Loving the unlovable is a strange sort of love. I suspect most of us have heard many sermons and Sunday school lessons on loving unlovable people, both the Samaritan and the man who fell into the hands of the robbers. But I don’t remember hearing any teachings on loving unlovable acts. Living in a fallen, redeemed, and not yet perfected world, we are daily faced with doing things that are unpleasant to the downright awful; from taking out the garbage, to confronting a co-worker, spouse, or friend, to flunking a student or, for administrators, terminating someone’s employment. Even if such actions do not give great joy, done as acts of redemption, they bring God joy, so I try to do them well as an act of love toward God and humanity. Buechner’s often repeated quote that vocation is “the place where your deep gladness and the world’s deep hunger meet” is misleadingly truncated. The sentence starts with God; “The place where God calls you to is the place. . . .”5 My vocation was never meant to be just about me.

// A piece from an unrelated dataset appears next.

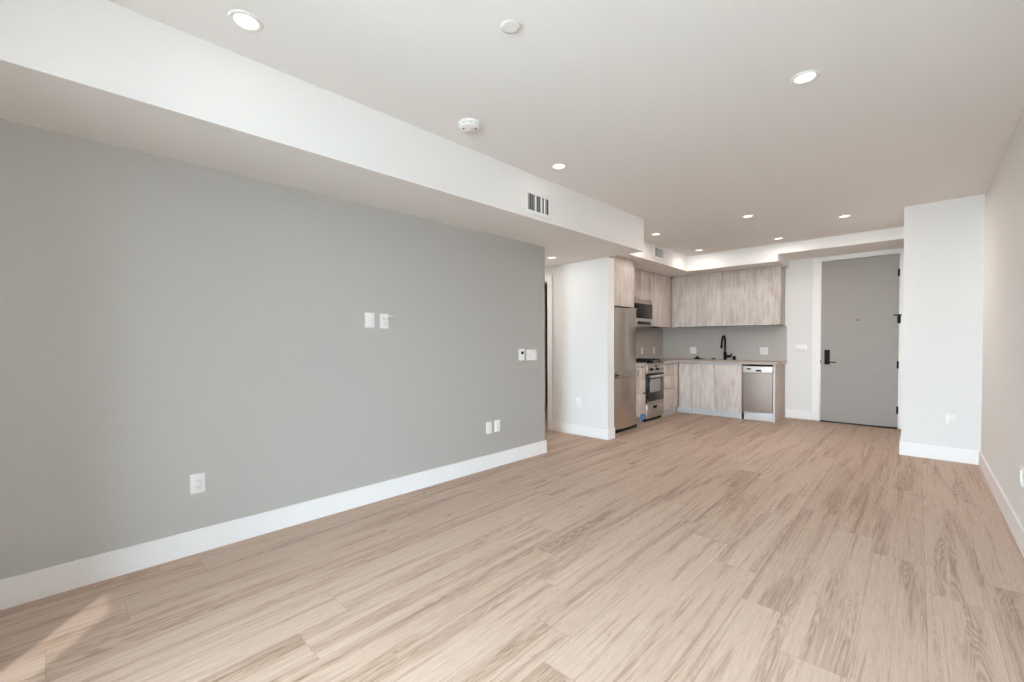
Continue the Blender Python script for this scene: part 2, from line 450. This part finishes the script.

While grading is certainly not about assessing students, they’re still human beings who must ascribe meaning to those ABCs. It is a relational process. I came to learn that loving grading is part of loving students well. To do that, I changed almost all my assignments, making them smaller so I could more quickly give students useful feedback. I cut back on the ad nauseum written comments (which must have landed like a hammer) and would give more general feedback in audio form through Turnitin so that students could hear a caring tone of voice. On longer essays, I gave 80% of the grade on a first draft and the rest on the final draft due two weeks later, which gave students more ownership of their final grade. I also stopped the grading death marches, limiting my time to a maximum of five hours each day.

As a teacher, I can honestly say that I have learned from my students, and not always in the classroom. Those doctoral students were the ones who first taught me the lesson of strange love. Their lesson was the final learning outcome that Spring quarter. And for that I will be eternally grateful.

Footnotes

  1. Frederick Buechner. Wishful Thinking: A Theological ABC. (New York: HarperOne, 1993), 119.
  2. Roy F. Baumeister and John Tierney. Willpower: Rediscovering the Greatest Human Strength. (New York: Penguin Press, 2011).
  3. Shai Danziger, Jonathan Levav, and Liora Avnaim-Pesso. “Extraneous Factors in Judicial Decisions.” Proceedings of the National Academy of Sciences – PNAS, 108, no. 17 (2011): 6889–6892.
  4. James McGoldrick. God’s Renaissance Man: The Life and Work of Abraham Kuyper (Auburn, MA: Evangelical Press, 2000).
  5. Buechner, 118-119.

Margaret Diddams

Dr. Diddams is an Industrial / Organizational Psychologist and Editor of Christian Scholar's Review.

2 Comments

  • Limiting daily grading time is crucial to fairness.

  • This is one of the best pieces I have ever read on grading. I customarily joke that “we teach for free; they pay us to grade,” followed by remarks about high-quality chocolate, Jelly Bellies, single-malt Scotch, and other essential mood enhancers. But I agree that grading is integral to good teaching, not a separate activity, and that grading well is an art to be exercised in love. Thanks for these good words, Professor Diddams, of both encouragement and practical instruction. I give this a solid A. (A+ only if you quote C. S. Lewis.)